Katz entered into a customer agreement with Verizon in 2011. The agreement contained an arbitration clause requiring the parties “to resolve disputes only by arbitration or in small claims court” and prohibiting class arbitrations. App'x 29. In December 2012, Katz sued Verizon in federal court, asserting class claims for breach of contract and consumer fraud related to the monthly administrative charge under New York's General Business Law (“GBL”) section 349. He also sought a declaration that compelling arbitration on these claims would violate Article III of the United States Constitution.
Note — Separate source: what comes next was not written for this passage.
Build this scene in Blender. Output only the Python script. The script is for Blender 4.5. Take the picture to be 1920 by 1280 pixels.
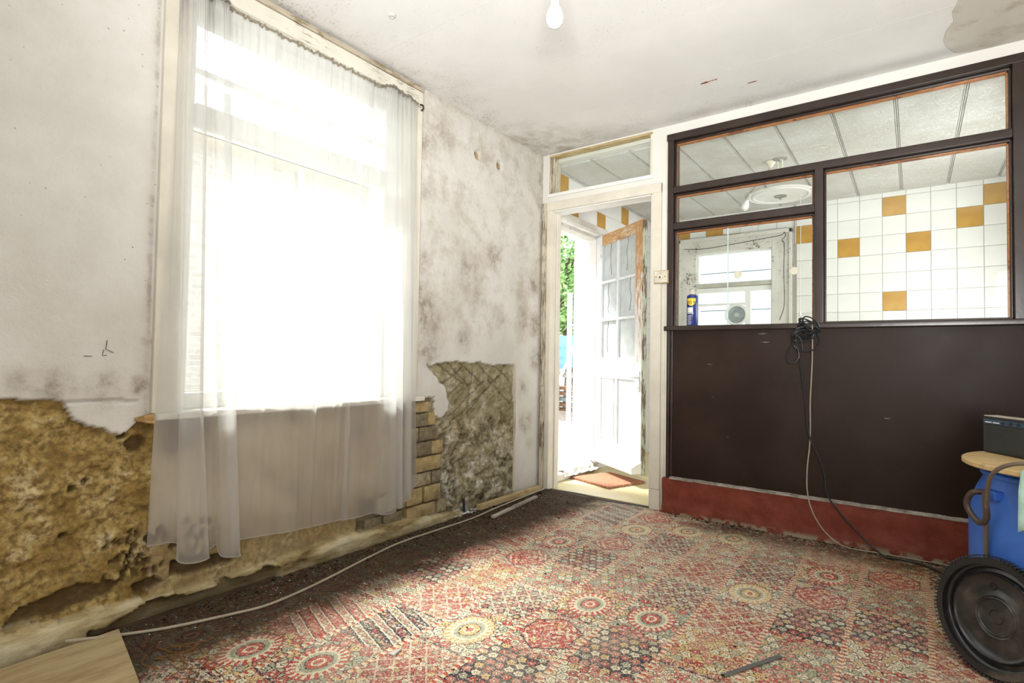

On December 12, 2013, the District Court entered an order compelling arbitration and dismissing Katz's federal case. As relevant here, the District Court rejected Katz's Article III claim because Katz could not show state action in Verizon's inclusion of an arbitration clause in its customer agreement or its acts to compel arbitration. This Court affirmed the District Court's reasoning but vacated the judgment and remanded in part with instructions to stay (instead of dismiss) the proceedings pending arbitration. Katz v. Cellco P'ship, 794 F.3d 341, 347 (2d Cir. 2015).

Arbitration then ensued. Between 2016 and 2017, the arbitrator issued decisions collectively granting Verizon judgment on the pleadings; ordering Verizon to pay Katz $1,500 that Verizon had previously tendered to settle the dispute, as well as $500 in attorney's fees; and denying Katz injunctive relief for himself and a putative class.

Katz then returned to the District Court, moving to vacate the arbitration decisions in substantial part and to renew his claims. As relevant here, Katz argued that the standard of review imposed by the Federal Arbitration Act violates his Fifth Amendment due process right to judicial review. The District Court rejected Katz's motions, ruling that its previous holding that Katz had not shown state action in Verizon's signing and enforcement of the private arbitration agreement is law of the case and therefore, that Katz has no viable constitutional claim. Accordingly, the court confirmed the arbitration decisions in full. Katz now appeals as to his due process claim.

Even without recourse to the law of the case, we conclude that Katz's claim fails on the merits. To state a due process claim under the Fifth Amendment, a plaintiff must show that: “(1) state action (2) deprived him or her of liberty or property (3) without due process of law.” Barrows v. Burwell, 777 F.3d 106, 113 (2d Cir. 2015). As we have held repeatedly, a private party's agreement to arbitration does not constitute state action, and the enforcement of such an agreement cannot ordinarily give rise to a due process claim. See Perpetual Secs., Inc. v. Tang, 290 F.3d 132, 138 (2d Cir. 2002) (“It is clear that [the National Association of Securities Dealers] is not a state actor and its requirement of mandatory arbitration is not state action.”); Desiderio v. Nat'l Ass'n of Sec. Dealers, Inc., 191 F.3d 198, 207 (2d Cir. 1999) (“[W]e find no state action in the application or enforcement of the arbitration clause.”). Like NASD in Perpetual and Desiderio, Verizon is a private concern, not a state actor, and its enforcement of an arbitration agreement does not transform it into an arm of the state.

* * *

We have considered Appellant's remaining arguments and conclude that they are without merit. Accordingly, we AFFIRM the District Court's judgment.